The de-institutionalisation of the rule of law was the second weapon of Modi’s politics. “Policemen who took part in anti-Muslim violence [in Gujarat] were rewarded, and the government ensured that a proper judicial investigation would not be pursued… rule of law was damaged in many other ways and for other reasons under Modi.”
The third pillar was socio-economic policies. Gujarat is known for its industrial dynamism, and investors were attracted to the state in a big way. “Instead of capitalising on the Gujaratis’ sense of entrepreneurship, which had given birth to a dense network of SMEs [small- and medium-sized enterprises], Modi promoted big projects by wooing large Indian companies. In return, some of these businessmen, including Gautam Adani, supported Modi. The Modi government invested more in infrastructure — roads, ports and energy — than in development expenditure, including health and education.”

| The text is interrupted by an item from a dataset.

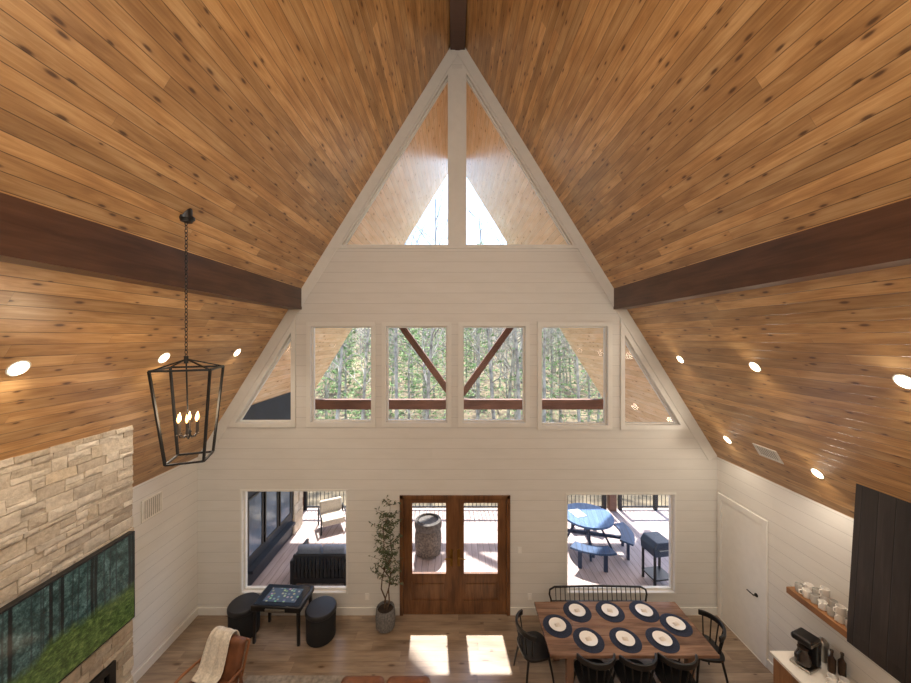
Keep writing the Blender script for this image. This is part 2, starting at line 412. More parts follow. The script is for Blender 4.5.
# side door
m=MB(); dy0,dy1=5.20,5.99
m.prism([(dy0-.08,0),(dy1+.08,0),(dy1+.08,2.19),(dy0-.08,2.19)],XR-.025,XR,'YZ',[[(dy0,.001),(dy1,.001),(dy1,2.1),(dy0,2.1)]])
d2=struct(m.obj('door_2',m_whited,smooth=False))
m=MB(); m.prism([(dy0+.004,.01),(dy1-.004,.01),(dy1-.004,2.096),(dy0+.004,2.096)],XR-.012,XR-.001,'YZ')
lf=m.obj('door_leaf',m_whited,parent=d2,smooth=False)
h=MB(); hy=5.30; h.cyl((XR-.012,hy,.95),(XR-.022,hy,.95),.028); h.cyl((XR-.022,hy,.95),(XR-.06,hy,.95),.009,n=10); h.tube([(XR-.06,hy,.95),(XR-.062,hy+.07,.95),(XR-.058,hy+.12,.95)],.009,8)
ho=h.obj('door_handle',m_black,parent=lf); ho['label']='black lever handle'
bh=.13
struct(MB().bb((XL,D-.018,0),(dx0,D,bh)).obj('baseboard_gable',m_white,smooth=False))
struct(MB().bb((dx1,D-.018,0),(XR,D,bh)).obj('baseboard_gable.001',m_white,smooth=False))
struct(MB().bb((XL,4.2,0),(XL+.018,D-.018,bh)).obj('baseboard_fireplace_side',m_white,smooth=False))
struct(MB().bb((XR-.018,4.42,0),(XR,dy0-.08,bh)).obj('baseboard_kitchen_side',m_white,smooth=False))

# ---------------------------------------------------------------- recessed lights
def ceil_frame(X,Y,off=0.0):
    side=-1 if X<XC else 1
    z=roofz(X); n=Vector((-side*sa,0,-ca))
    return Vector((X,Y,z))+n*off, (0,side*ANG,0), side
ring=MB(); ring.lathe([(.055,-.001),(.070,-.005),(.074,-.002),(.074,0)],28)
proto=ring.obj('recessed_light',m_white,(0,0,0))
lens=MB(); lens.lathe([(.060,-.003),(.060,-.0055),(.03,-.007),(.0005,-.008)],24); lens.obj('lens',m_lens,parent=proto)
thing(proto,'small round white recessed ceiling light, switched on','ceiling light','recessed ceiling lights')
spots=[(-3.4,5.36),(-3.4,4.01),(-3.4,2.67),(3.6,5.44),(3.6,4.09),(3.6,2.73),(4.4,5.5),(4.4,4.14)]
first=True
for X,Y in spots:
    loc,rot,side=ceil_frame(X,Y)
    o=proto if first else dup(proto)
    first=False
    o.location=loc; o.rotation_euler=rot
    L=bpy.data.lights.new('downlight','SPOT'); L.energy=30 if Y>5 else 50; L.color=(1,.87,.70); L.spot_size=math.radians(150); L.spot_blend=1; L.shadow_soft_size=.08
    lo=bpy.data.objects.new('downlight',L); COL.objects.link(lo)
    lo.parent=o; lo.location=(0,0,-.04); lo.rotation_euler=(0,-rot[1]*.8,0)
def vent(name,loc,rot,w,h,lab,cat='air vent'):
    m=MB(); m.prism([(-w/2,-h/2),(w/2,-h/2),(w/2,h/2),(-w/2,h/2)],0,-.012,'XY',[[(-w/2+.025,-h/2+.025),(w/2-.025,-h/2+.025),(w/2-.025,h/2-.025),(-w/2+.025,h/2-.025)]])
    n=9
    for i in range(n):
        yy=-h/2+.025+(h-.05)*(i+.5)/n; m.box((0,yy,-.007),(w-.05,(h-.05)/n*.72,.003),(.15,0,0))
    e=m.obj(name,m_ventm,loc,rot=rot,smooth=False)
    MB().bb((-w/2+.02,-h/2+.02,-.001),(w/2-.02,h/2-.02,0)).obj('duct_opening',m_duct,parent=e,smooth=False)
    return thing(e,lab,cat)
dxr=(768-454)/F; dzr=(337-453)/F; tt=(ZR+SL*XC-H)/(SL*dxr+dzr)
loc,rot,_=ceil_frame(dxr*tt,tt,.001)
vent('ceiling_vent',loc,rot,.20,.36,'beige slatted air vent set in the pine ceiling')
vent('wall_vent',(XL+.001,5.17,2.39),(0,math.radians(-90),0),.32,.36,'white slatted return air vent on the shiplap wall')

# ---------------------------------------------------------------- stone chimney
XF=-3.90
m=MB(); m.prism([(XL+.001,0),(XF-.010,0),(XF-.010,roofz(XF-.010)-.004),(XL+.001,ZK-.004)],2.08,4.14,'XZ')
chim=m.obj('stone_chimney',m_mortar,smooth=False)
thing(chim,'cream and tan ledger stone fireplace chimney rising to the ceiling','chimney')
st=MB(); z=0.0
def stone(x0,x1,y0,y1,z0,z1):
    j=lambda:R.uniform(-.005,.005)
    ym,zm=(y0+y1)/2,(z0+z1)/2
    c=[(x0,y0,z0),(x1,y0,z0),(x1,y1,z0),(x0,y1,z0),(x0,y0,z1),(x1,y0,z1),(x1,y1,z1),(x0,y1,z1),(x1+R.uniform(-.002,.010),ym+R.uniform(-.25,.25)*(y1-y0),zm)]
    st.add([(a+j(),b+j(),d+j()) for a,b,d in c],[(0,3,2,1),(4,5,6,7),(0,1,5,4),(1,2,8),(2,6,8),(6,5,8),(5,1,8),(2,3,7,6),(3,0,4,7)])
while z<3.84:
    h=R.choice((.05,.065,.08,.10,.13)); h=min(h,3.885-z)
    if h<.03: break
    y=2.06
    while y<4.155:
        L=R.uniform(.10,.33)
        if y+L>4.05: L=4.16-y
        subs=[(z,h)]
        if h>.09 and R.random()<.35: subs=[(z,h*.45),(z+h*.45,h*.55)]
        for a,b in subs:
            if not(y+L>2.58 and y<3.92 and a+b>.42 and a<1.25):
                xf=XF+R.uniform(-.006,.010)
                if roofz(xf)-.01>a+b: stone(XF-.1,xf,y+.003,y+L-.003,a+.003,a+b-.003)
        y+=L
    x=XL+.01
    while x<XF-.06:
        L=R.uniform(.15,.35); L=min(L,XF-.02-x)
        if roofz(x)-.03>z+h: stone(x,x+L-.006,4.08,4.155+R.uniform(0,.015),z+.004,z+h-.004)
        x+=L
    z+=h
st.obj('stone_face',m_stone,parent=chim,smooth=False,bevel=.003,segs=1)
m=MB(); m.prism([(2.58,.42),(3.92,.42),(3.92,1.25),(2.58,1.25)],XF-.010,XF+.03,'YZ',[[(2.66,.5),(3.84,.5),(3.84,1.17),(2.66,1.17)]])
fi=thing(m.obj('fireplace_insert',m_black,bevel=.004,smooth=False),'black framed gas fireplace insert in the stone chimney','fireplace')
MB().bb((XF-.009,2.66,.5),(XF-.002,3.84,1.17)).obj('glass_front',simple('dark_glass',(14,13,13),.08),parent=fi,smooth=False)
m=MB(); m.bb((-.05,-.91,0),(.02,.91,1.02)); m.bb((-.09,-.3,.3),(-.05,.3,.7))
tv=thing(m.obj('television',m_black,(-3.79,3.135,1.64),bevel=.006,smooth=False),'large flat wall television showing a mossy green forest','television')
MB().bb((.0201,-.895,.02),(.022,.895,1.0)).obj('screen',m_tv,parent=tv,smooth=False)

# ---------------------------------------------------------------- lantern chandelier
cx,cy=-2.545,3.25; cz=roofz(cx)
ch=empty('lantern_chandelier',(cx,cy,3.78))
thing(ch,'black metal open-frame lantern chandelier with lit candle bulbs','chandelier')
top=cz-3.78; AP=.97
MB().lathe([(.07,0),(.07,-.02),(.05,-.045),(.012,-.055)],20).obj('canopy',m_black,(0,0,top),ch)
m=MB(); m.cyl((0,0,top-.05),(0,0,top+.12),.05,n=16); m.obj('canopy_neck',m_black,parent=ch)
m=MB(); zz=AP
while zz<top-.06:
    pts=[(.012*math.cos(a),0,zz+.02+.022*math.sin(a)) for a in [i*math.pi/4 for i in range(8)]]
    if int(round(zz/.036))%2: pts=[(0,p[0],p[2]) for p in pts]
    m.tube(pts,.0035,5,closed=True); zz+=.036
m.obj('chain',m_black,parent=ch)
m=MB(); rt,rb=.315,.205; zt,zb=.87,0.0; r0=math.radians(66)
T=[Vector((rt*math.cos(r0+i*math.pi/2)+.03,rt*math.sin(r0+i*math.pi/2),zt)) for i in range(4)]
Bm=[Vector((rb*math.cos(r0+i*math.pi/2)+.04,rb*math.sin(r0+i*math.pi/2),zb+.02)) for i in range(4)]
for i in range(4):
    m.tube([T[i],T[(i+1)%4]],.013,4); m.tube([Bm[i],Bm[(i+1)%4]],.012,4); m.tube([T[i],Bm[i]],.013,4)
    m.tube([T[i],(.005,0,AP-.01)],.008,4)
m.cyl((0,0,AP-.05),(0,0,AP+.02),.018); m.obj('frame',m_black,parent=ch)
m=MB(); m.cyl((.02,0,.25),(.0,0,AP-.02),.007,n=8); m.lathe([(.004,.2),(.022,.23),(.022,.27),(.008,.3)],14,(.02,0,0))
ar=.08
for i in range(6):
    a=i*math.pi/3; c_,s_=math.cos(a),math.sin(a)
    m.tube([(.02,0,.26),(.02+.4*ar*c_,.4*ar*s_,.22),(.02+.85*ar*c_,.85*ar*s_,.23),(.02+ar*c_,ar*s_,.27)],.005,6)
m.obj('candelabra',m_black,parent=ch)
cs=MB().lathe([(.018,0),(.018,.008),(.009,.01),(.009,.12),(.007,.12)],12).obj('candle_sleeve',m_candle,parent=ch)
bu=MB().lathe([(.005,.12),(.012,.142),(.011,.16),(.002,.20)],12).obj('bulb',m_bulb,parent=ch)
for i in range(6):
    a=i*math.pi/3; l=(.02+ar*math.cos(a),ar*math.sin(a),.25)
    if i==0: cs.location=l; bu.location=l
    else:
        for o in (cs,bu):
            c=o.copy(); COL.objects.link(c); c.location=l
L=bpy.data.lights.new('candle_glow','POINT'); L.energy=18; L.color=(1,.76,.5); L.shadow_soft_size=.2
lo=bpy.data.objects.new('candle_glow',L); COL.objects.link(lo); lo.parent=ch; lo.location=(.02,0,.45)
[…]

The fourth was Modi’s style. He portrayed himself as an embodiment of Gujarat against the Centre and the Nehru-Gandhi family. “These techniques also allowed him to relate directly to voters in a new form of high-tech populism… Modi gradually captured all power within the government and his party… by relying on the bureaucracy [after promoting civil servants who eventually became part of the core group of Gujarat’s administration] and by relating directly to the people.”
The fifth pillar of Modi’s politics was gaining and exerting domination over supporters, opponents and victims. Part Five of the book focuses on the social and political context that has enabled Modi’s rise and the consequences of his rule for Gujarat society.

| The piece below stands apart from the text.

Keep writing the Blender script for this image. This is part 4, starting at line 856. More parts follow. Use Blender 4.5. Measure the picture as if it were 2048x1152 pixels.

Jaffrelot points out “how the BJP started to grow at the expense of Congress when the party capitalised on new developments, [such as] the saffronisation of the upper castes and Patels, who resented [former Gujarat chief minister] Madhavsinh Solanki’s ‘reservation policy’ in the 1980s. This core group of supporters — which partly coincided with Gujarat’s middle class — remained staunchly behind the BJP in the 1990s.
“But during his terms, Modi added the… ‘neo-middle class.’ This group of aspiring Gujaratis was mostly made up of people who, like him, came from the lower castes, had migrated to urban centres, and wanted to benefit from the state’s economic growth. Modi’s political strategy relied on social polarisation in the sense that not only the rural part of the state was neglected but, in the urban context, the poor were marginalised, with the result that cities became ‘bourgeois at last’.”
The author has documented detailed accounts of extrajudicial killings, confessions of rioters who attacked Muslims and trials after racial violence in Modi’s Gujarat, along with crime statistics based on region, religion and other classifications. There are 25 pages of informative socio-economic statistical charts appended in this book.
In 2017, the Pew Research Centre conducted a survey in 34 countries to measure “pro-democracy attitudes” as well as “openness to non-democratic forms of governance, including rules by experts, a strong leader or the military.” Commenting on the results, the Pew team pointed out that “support for autocratic rule is higher in India than in any other nation surveyed” and “India is only one of four nations where half or more of the public supports governing by the military.”
Jaffrelot has built a convincing and thorough case for his original premise that Gujarat was indeed Modi’s laboratory for today’s India, as illustrated by his subsequent rule as prime minister of India.